第10回開高健ノンフィクション賞 受賞作品

  • 【受賞作】

    『エンジェルフライト 国際霊柩送還士』

  • 【受賞者】

     佐々 涼子

  • 【作品概要】

     外国人が日本で亡くなったら遺体はどうなるのだろう。日本人が外国で亡くなった場合はどうするのか。かつて日本語教師をしていた私は、ずっとそのことが気がかりだった。そこで調べてみると、国境を越えて遺体や遺骨を故国へ送り届ける「国際霊柩送還」という仕事があり、エアハース・インターナショナル株式会社が日本初の専門会社であるというのだ。エアハースの創業者は会社を興す前に働いていた葬儀社で1995年、ネパールで遭難した邦人トレッカーの遺体入国業務に携わる。その後、エジプト・ルクソール襲撃事件の被害者、パキスタンの車両転落事故の犠牲者、イラクでの外務省職員襲撃事件における職員の遺体を搬送している。さらに2003年の会社設立以降はスマトラ島沖地震、パキスタン邦人教職員殺害事件、ミャンマーでのフリージャーナリスト殺害事件、アフガニスタンの国際援助団体の職員殺害事件の国際霊柩送還を担当する。新聞に報道されるような大きな事件、事故では必ずといっていいほど彼らの働きがあるのだが、それが表に出ることはない。なぜならそれは死を扱う仕事だからだ。
     私は彼らの仕事の実際を知りたいと取材を申し込むが、遺族感情を第一に考えるエアハースに断られ続けていた。しかし一方で国際霊柩送還業の発達している欧米とは異なり、日本ではこの仕事があまり知られておらず、専門知識の乏しい業者によるトラブルが頻発していた。そのことに心を痛めた社長、木村利惠はこれ以上悲しむ遺族が出ないようにと、私の取材に応じることにしたのである。
     邦人の遺体は海外の葬儀社の手によって送り出され、航空便の「貨物」として日本に戻って来る。空港に着いた遺体はエアハースの処置により穏やかな表情に整えられて、遺族のもとへ送り届けられる。そして外国人の遺体は、彼らの宗教、習俗を尊重した形で日本から送り出される。  遺族、新入社員、創業者、ドライバー、二代目、そして取材者。国際霊柩送還に関わるそれぞれの立場から、死とは何か、愛する人を亡くすとはどういうことか、が語られる。そして、エアハースはニュージーランド地震、東日本大震災、台湾人留学生殺人事件と、次々と大きな事件、災害に直面することになる。取材と時を同じくして2011年、我々日本人は東日本大震災における多くの死と向き合うことになった。

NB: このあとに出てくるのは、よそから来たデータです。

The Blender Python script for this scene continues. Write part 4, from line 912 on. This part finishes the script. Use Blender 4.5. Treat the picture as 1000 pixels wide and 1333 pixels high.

エアハースで働く人の後ろ姿は、そんな我々に弔いとは何かを問い直しているように見える。

佐々 涼子(ささ りょうこ)

 1968年神奈川県横浜市出身。早稲田大学法学部卒業。日本語教師を経てフリーライター。著書に『たった一人のあなたを救う 駆け込み寺の玄さん』(KKロングセラーズ)、編集協力として『日本一のクレーマー地帯で働く日本一の支配人』(三輪康子著/ダイヤモンド社)。